The shiny brochures in the Welcome Centre may romanticize student life, but they cannot exaggerate this fact: McGill is a unique institution. As an internationally renowned, English university located in the centre of a French-speaking province, most McGill students come in contact with a tongue that they do not understand every day, whether it be French, Arabic or Japanese. While this causes occasional confusion, most McGill students enjoy the exposure they get to different languages.
Cultural diversity and a multilingual studentry aside, McGill remains an English university. Although only 60 per cent of the school’s population claims English as their native tongue, it is easy to be on campus for an entire day without uttering a word in any language other than English. In a province where over 80 per cent of residents speak French, McGill’s preference for English is a welcoming one for a number of students whose French is, shall we say, moins que parfait.

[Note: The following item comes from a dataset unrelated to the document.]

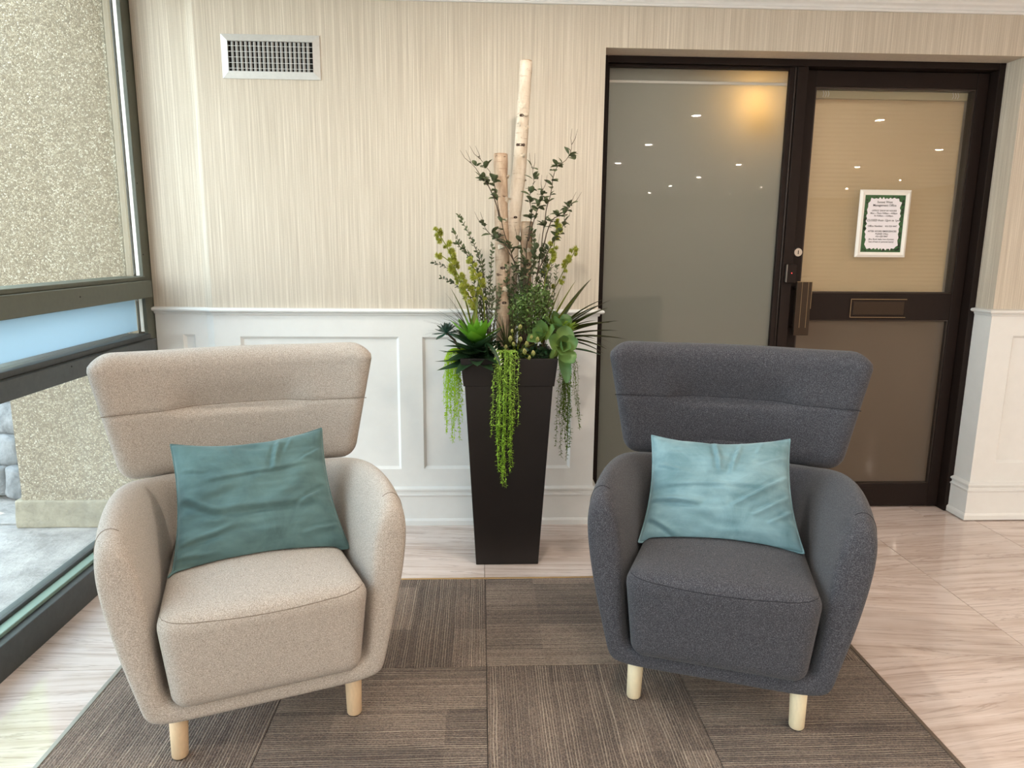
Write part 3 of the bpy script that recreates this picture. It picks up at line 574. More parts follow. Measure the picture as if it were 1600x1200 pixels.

But McGill students who grew up speaking French have a radically different experience.
Representing only 20 per cent of McGill’s student body, francophone students often feel intimidated upon entering a predominantly English-speaking university. “The language barrier is certainly something that prevents a lot of francophone students from getting involved on campus,” says Wendy Brett, Assistant to Francophone Students in the First Year Office. Yet is McGill’s predominant use of English the only obstacle that francophone students encounter?
Partly. In addition to the obvious language issue, McGill’s francophone students also find themselves in a tougher social situation than the English-speaking students. Francophones are “less likely to get involved on campus,” asserts Sophie Zhang, former president of the Resue des Etudiants Francophones, now known as the Centre des Etudiants Francophones (CEF). “The francophone community is very self-contained,” agrees Jessica (last name withheld), U3 Civil Engineering. “I’ve made a few English-speaking friends at McGill, but not many.” Brett believes that is because “a lot of French-speaking students are Montreal-based, and so often they will not live in [campus] residence; they will have friends that they have made at CEGEP. Because of that, they are more socially self-sufficient.”
Since Montrealers are more “self-sufficient,” the CEF has become less focused on social events and more interested in service. “Our members want us to be more like a resource than a social club,” Zhang says. “The low turnout was disappointing for a lot of [social] events.”
Instead of holding parties, the CEF aims to help McGill’s francophone population exercise rights as students who represent a minority group. Pasqale Dequen, former Treasurer of the Resue, adds that “we want to integrate francophone students [into McGill] to the best of our ability. … McGill is a foreign environment for everyone who comes in. Why not create a group or society that makes people feel more comfortable where they are?”.
But are McGill’s native French speakers interested in integration? David-Marc Newman, Francophone Commissioner to the Students’ Society, claims that many incoming students from Montreal perceive McGill as a “bubble,” because it is isolated from the urban life in Montreal.
Indeed, getting out of the McGill “bubble,” rather than getting into it, appears to be a large concern for McGill’s French-speaking students. Alexandre de Lorimier, Editor-In-Chief of Le Délit, McGill’s only French newspaper, claims that his readers are mainly interested in local Montreal culture rather than issues relating to McGill administration. “Most of our readers also read the Daily and the Tribune. They know they can get their news…about what’s going on campus via other publications.” Le Délit’s largest section is culture.
As the voice of the McGill francophone community, Le Délit prints only 6,000 copies per week, while the McGill Daily publishes 11,000. They also receive less money. “We share the funding with the Daily… two-thirds of the budget goes to the Daily, one third goes to us,” de Lorimier says. However, de Lorimier does not appear to be phased by his paper’s smaller budget and readership. “We have a smaller readership, for sure. We’re a much smaller community.”
Small as it is, the community is certainly distinct. Lorimier claims that Le Delit represents a “different perspective” from the Daily. Le Délit’s angle, on politics especially, is “different from an English-speaking newspaper. We have both Federalist and Sovereigntist people on our staff.” Le Delit, in effect, represents politics in a way that is more relevant to francophone students.
McGill’s French-speakers may be a minority, but this does always mean that they are unrepresented, culturally, politically or otherwise. “I wouldn’t call the [francophone students] a minority population,” asserts Brett. “The word minority implies a sense of persecution, and I don’t necessarily feel that that is the case here.”